Another time, Smidgen was sitting in a low window with the blinds down and another cat came by and starting trying to attack her through the window. Each time it would strike she would launch herself backwards through the blinds with a loud “HHHIIIIISSSSSSSSS!!” It was too funny, but I had to go out and drive the other cat away, cause Smidgen was tearing up the blinds.

Okay, don’t get me started on my cats and their eccentricities. They are both insane.

My mom’s cat, Speckles, has an interesting personality. She likes attention, but is very fickle, of course. She likes to play, but heaven forfend you try to watch or (worse) participate. She likes to sit on your lap, but you are NOT allowed to pick her up. She hates baby talk too, and acts as if she’s personally offended if you use it with her.

She likes to get food but we don’t spoil her too much, and don’t like it when she’s aggressive. Once in awhile, though, she’ll try to overstep her bounds. I was eating some ice cream and she came to sit in my lap and try to get her nose in it. I pushed her back and she stayed. I was feeling mischevious, so I started to do the “airplane” with the spoon towards her – only to reroute it back to my mouth. She was not happy, but still wanted the ice cream.

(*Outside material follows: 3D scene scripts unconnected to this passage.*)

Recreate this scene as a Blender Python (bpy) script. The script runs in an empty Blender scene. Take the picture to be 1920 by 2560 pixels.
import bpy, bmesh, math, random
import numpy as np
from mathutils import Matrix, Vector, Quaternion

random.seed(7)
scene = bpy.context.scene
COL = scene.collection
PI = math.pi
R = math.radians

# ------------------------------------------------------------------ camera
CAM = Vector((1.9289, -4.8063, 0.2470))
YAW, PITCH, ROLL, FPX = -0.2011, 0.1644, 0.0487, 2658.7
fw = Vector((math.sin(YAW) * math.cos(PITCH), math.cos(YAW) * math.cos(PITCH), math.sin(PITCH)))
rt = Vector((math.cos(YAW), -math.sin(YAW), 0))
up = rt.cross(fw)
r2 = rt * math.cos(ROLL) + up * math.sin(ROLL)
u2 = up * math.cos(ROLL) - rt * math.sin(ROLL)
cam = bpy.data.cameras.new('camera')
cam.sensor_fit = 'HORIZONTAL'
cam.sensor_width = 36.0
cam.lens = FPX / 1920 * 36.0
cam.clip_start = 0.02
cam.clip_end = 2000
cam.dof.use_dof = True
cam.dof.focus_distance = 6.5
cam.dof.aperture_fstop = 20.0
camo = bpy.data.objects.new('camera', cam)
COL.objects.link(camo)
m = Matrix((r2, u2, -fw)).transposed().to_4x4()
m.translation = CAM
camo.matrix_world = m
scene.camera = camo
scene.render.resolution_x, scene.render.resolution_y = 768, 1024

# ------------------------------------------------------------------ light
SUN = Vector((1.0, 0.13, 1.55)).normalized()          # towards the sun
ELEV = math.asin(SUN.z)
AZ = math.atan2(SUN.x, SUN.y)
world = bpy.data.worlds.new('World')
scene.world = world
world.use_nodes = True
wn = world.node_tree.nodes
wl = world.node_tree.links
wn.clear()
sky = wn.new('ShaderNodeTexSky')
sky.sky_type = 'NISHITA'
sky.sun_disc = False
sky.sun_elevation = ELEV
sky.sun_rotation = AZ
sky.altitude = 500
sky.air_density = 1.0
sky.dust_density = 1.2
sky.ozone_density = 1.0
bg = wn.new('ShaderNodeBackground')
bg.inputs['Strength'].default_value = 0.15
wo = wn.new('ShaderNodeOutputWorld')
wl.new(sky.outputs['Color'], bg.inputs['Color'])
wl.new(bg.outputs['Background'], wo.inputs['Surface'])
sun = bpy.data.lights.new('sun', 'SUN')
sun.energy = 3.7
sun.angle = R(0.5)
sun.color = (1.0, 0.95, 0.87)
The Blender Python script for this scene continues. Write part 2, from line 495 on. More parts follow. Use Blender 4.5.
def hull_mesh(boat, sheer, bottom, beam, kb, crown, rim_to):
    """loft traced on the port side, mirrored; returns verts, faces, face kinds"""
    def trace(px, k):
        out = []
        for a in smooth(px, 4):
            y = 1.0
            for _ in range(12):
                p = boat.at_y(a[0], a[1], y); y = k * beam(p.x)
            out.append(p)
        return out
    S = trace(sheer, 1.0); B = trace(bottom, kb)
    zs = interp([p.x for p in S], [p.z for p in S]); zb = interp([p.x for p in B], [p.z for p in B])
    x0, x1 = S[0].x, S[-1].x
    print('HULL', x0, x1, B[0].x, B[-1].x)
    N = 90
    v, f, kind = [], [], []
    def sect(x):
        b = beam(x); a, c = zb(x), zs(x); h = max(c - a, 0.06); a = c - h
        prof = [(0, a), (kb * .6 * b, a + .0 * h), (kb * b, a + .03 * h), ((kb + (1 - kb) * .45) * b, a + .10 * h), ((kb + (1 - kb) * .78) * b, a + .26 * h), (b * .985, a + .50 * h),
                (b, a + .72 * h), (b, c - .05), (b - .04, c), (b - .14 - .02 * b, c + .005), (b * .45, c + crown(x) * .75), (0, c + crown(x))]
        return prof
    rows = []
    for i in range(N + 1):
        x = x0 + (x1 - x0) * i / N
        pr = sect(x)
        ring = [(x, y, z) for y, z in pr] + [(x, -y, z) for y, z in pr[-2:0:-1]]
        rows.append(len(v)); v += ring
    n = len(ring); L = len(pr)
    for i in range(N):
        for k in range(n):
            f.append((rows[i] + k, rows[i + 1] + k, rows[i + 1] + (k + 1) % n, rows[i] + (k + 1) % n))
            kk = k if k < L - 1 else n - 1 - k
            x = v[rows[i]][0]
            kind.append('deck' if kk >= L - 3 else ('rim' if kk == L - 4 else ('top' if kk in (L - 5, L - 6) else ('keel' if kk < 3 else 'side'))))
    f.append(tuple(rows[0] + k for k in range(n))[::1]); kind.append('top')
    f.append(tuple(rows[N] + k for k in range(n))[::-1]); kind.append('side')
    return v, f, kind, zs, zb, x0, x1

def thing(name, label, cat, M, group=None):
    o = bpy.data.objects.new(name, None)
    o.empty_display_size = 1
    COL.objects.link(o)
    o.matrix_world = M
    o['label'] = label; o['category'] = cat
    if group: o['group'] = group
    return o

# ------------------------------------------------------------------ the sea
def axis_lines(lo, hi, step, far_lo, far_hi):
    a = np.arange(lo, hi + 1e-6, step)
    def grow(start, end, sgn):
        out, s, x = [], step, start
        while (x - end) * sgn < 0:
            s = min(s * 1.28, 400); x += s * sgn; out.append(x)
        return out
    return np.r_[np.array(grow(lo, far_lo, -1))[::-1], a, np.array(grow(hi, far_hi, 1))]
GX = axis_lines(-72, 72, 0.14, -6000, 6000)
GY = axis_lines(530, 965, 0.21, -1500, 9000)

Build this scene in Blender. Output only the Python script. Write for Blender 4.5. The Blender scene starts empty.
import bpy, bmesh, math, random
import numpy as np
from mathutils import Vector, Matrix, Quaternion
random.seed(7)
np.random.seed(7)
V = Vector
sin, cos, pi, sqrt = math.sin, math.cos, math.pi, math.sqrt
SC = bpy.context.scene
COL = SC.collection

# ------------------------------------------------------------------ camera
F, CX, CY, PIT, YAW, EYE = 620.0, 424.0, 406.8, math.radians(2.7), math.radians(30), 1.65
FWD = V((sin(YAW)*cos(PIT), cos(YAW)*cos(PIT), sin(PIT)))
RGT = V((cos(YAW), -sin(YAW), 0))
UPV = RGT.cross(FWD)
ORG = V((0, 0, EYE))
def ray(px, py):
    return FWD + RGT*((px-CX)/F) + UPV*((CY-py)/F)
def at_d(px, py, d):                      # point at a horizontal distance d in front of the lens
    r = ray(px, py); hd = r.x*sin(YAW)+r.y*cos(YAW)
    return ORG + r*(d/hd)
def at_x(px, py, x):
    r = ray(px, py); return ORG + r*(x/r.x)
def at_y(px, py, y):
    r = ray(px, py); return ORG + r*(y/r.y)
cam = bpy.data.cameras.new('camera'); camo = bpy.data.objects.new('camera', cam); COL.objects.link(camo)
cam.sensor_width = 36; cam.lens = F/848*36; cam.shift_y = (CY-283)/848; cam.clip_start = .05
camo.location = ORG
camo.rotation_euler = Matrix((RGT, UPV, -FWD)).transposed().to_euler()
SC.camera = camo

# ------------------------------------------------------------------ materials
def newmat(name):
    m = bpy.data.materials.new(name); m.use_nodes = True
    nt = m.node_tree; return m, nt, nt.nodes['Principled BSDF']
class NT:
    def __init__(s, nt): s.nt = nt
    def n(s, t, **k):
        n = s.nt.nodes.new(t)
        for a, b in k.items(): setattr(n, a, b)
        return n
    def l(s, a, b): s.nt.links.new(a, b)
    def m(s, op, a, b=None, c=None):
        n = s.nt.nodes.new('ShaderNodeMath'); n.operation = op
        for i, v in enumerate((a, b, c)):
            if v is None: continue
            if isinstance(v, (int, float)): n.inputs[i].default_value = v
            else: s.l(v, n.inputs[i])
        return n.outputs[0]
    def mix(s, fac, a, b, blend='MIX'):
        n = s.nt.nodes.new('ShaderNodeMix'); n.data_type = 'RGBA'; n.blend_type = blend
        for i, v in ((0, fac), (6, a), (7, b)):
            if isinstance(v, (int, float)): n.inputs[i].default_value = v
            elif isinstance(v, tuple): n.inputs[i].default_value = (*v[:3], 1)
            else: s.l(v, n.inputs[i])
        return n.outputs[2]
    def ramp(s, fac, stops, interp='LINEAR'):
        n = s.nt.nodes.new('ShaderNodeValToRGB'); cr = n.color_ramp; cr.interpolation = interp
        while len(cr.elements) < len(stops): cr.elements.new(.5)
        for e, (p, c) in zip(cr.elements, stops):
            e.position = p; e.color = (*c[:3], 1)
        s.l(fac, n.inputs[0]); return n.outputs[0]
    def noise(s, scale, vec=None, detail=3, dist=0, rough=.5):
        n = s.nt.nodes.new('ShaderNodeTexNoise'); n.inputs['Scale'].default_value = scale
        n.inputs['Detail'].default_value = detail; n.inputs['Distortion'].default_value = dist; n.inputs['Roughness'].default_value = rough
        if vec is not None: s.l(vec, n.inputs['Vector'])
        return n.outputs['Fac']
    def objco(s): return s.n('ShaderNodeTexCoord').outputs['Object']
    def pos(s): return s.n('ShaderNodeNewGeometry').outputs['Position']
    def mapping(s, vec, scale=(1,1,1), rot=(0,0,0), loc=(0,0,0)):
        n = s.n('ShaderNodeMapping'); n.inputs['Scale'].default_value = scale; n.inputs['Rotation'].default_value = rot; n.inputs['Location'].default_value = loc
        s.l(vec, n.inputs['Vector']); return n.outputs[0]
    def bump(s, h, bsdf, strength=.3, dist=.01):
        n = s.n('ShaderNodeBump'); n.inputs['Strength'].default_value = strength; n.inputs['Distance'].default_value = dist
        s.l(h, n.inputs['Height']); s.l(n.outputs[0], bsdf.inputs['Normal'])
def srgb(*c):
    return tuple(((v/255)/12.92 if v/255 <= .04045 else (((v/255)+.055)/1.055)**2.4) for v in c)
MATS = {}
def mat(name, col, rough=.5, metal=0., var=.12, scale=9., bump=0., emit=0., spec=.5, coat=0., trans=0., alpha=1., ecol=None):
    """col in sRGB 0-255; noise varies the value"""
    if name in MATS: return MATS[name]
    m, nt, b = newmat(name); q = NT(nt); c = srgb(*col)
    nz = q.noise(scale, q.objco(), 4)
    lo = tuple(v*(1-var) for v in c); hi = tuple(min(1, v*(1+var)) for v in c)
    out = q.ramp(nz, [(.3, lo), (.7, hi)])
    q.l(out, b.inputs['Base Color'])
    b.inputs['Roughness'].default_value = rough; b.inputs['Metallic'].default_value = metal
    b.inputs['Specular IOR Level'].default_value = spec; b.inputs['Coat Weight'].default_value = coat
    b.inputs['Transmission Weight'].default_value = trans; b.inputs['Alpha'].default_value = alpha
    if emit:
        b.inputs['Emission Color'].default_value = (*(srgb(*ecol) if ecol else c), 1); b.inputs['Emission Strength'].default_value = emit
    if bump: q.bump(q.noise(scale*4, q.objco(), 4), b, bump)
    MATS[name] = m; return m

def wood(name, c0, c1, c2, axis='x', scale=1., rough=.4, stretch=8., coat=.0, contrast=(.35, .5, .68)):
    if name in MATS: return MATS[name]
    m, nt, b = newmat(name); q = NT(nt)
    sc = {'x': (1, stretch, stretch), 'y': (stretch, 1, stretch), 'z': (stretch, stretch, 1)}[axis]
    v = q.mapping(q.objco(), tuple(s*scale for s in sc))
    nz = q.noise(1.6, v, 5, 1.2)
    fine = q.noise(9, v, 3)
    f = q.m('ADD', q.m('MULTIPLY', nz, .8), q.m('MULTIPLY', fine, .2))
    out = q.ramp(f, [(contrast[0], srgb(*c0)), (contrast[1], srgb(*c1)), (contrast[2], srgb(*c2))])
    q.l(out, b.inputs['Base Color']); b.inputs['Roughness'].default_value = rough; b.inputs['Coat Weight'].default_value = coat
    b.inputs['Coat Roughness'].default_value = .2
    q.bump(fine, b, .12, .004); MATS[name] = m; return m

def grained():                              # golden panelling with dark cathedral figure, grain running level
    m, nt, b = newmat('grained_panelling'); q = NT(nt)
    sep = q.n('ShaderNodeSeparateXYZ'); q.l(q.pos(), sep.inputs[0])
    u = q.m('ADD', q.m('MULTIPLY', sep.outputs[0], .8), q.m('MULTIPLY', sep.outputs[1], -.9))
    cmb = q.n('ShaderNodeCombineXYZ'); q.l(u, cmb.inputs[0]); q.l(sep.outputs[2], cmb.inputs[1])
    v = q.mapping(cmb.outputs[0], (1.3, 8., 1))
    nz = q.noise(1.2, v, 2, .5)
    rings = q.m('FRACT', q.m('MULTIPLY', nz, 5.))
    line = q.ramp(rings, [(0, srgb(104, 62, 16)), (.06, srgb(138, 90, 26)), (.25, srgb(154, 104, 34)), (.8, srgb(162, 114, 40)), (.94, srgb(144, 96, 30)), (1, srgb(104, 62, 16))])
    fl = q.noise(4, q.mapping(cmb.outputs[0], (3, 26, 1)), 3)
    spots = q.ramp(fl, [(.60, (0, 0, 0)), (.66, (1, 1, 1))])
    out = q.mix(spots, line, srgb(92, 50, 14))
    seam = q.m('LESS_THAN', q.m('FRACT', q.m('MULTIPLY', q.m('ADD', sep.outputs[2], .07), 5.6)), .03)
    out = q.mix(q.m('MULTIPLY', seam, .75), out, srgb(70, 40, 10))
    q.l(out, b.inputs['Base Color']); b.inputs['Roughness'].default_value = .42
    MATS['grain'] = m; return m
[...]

I had to provoke her further. She would move her head to always watch the spoon, so I took a spoonful of ice cream and started circling her head around and around so she would follow it and look dippy. She did for about two seconds, then stiffened and widened her eyes angrily. She stood up and batted the spoon hard several times and ran away. She was so offended that she wouldn’t come and see me for affection for the whole rest of the night.